Eventually, national prohibition was enacted in 1920. A national ban on fireworks never happened, but many states outlawed their usage by anyone other than licensed professionals, including large states like New York in 1909, California in 1938, Illinois in 1942, and finally, Maine in 1949. Fourth of July celebrations also began to stray from the unhinged merriment of the 19th and early 20th century, and into the family-friendly events we know today.
For 63 years, the only fireworks you’d see in Maine would be hand-held sparklers, the professionally staged ones permitted by cities and towns for various special occasions, or the ones illegally smuggled into the state from neighboring New Hampshire.
Eventually, though, attitudes began to shift. For starters, people were clearly still setting fireworks off in Maine — they were just buying them out of state, meaning the tax revenue went elsewhere. It didn’t make sense that New Hampshire residents were somehow responsible enough to sell and use them, but Mainers weren’t.
Maine state Rep. Doug Damon introduced a bill in 2011 to legalize consumer fireworks, both the House and Senate passed it, and on July 1, 2011, then Gov. Paul LePage signed it, stating that it would create jobs and bring in new tax revenue. The following year, fireworks stores opened up all over the state.

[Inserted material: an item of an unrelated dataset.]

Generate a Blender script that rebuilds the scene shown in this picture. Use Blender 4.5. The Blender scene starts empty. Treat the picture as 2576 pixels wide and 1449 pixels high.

In 2012, statewide consumer fireworks sales in Maine were $6.94 million, though they have since dropped and now hover between $4 and $5 million each year, depending on the day of the week the Fourth of July falls on. A weekend Fourth means more sales, generally.
Today, 49 out of 50 states allow for some usage of fireworks, whether it is as conservative as Connecticut or Vermont, which only allow the use of sparklers, or as open as Indiana or Texas, which allow the use of pretty much anything available on the consumer market. There’s only one state that completely outlaws all fireworks including sparklers, and that’s Massachusetts.
So, this Fourth of July, as you’re planning your festivities and deciding whether or not to buy some shiny, blowy-uppy stuff, remember to check your local laws, be considerate of your neighbors, and, most of all — be safe.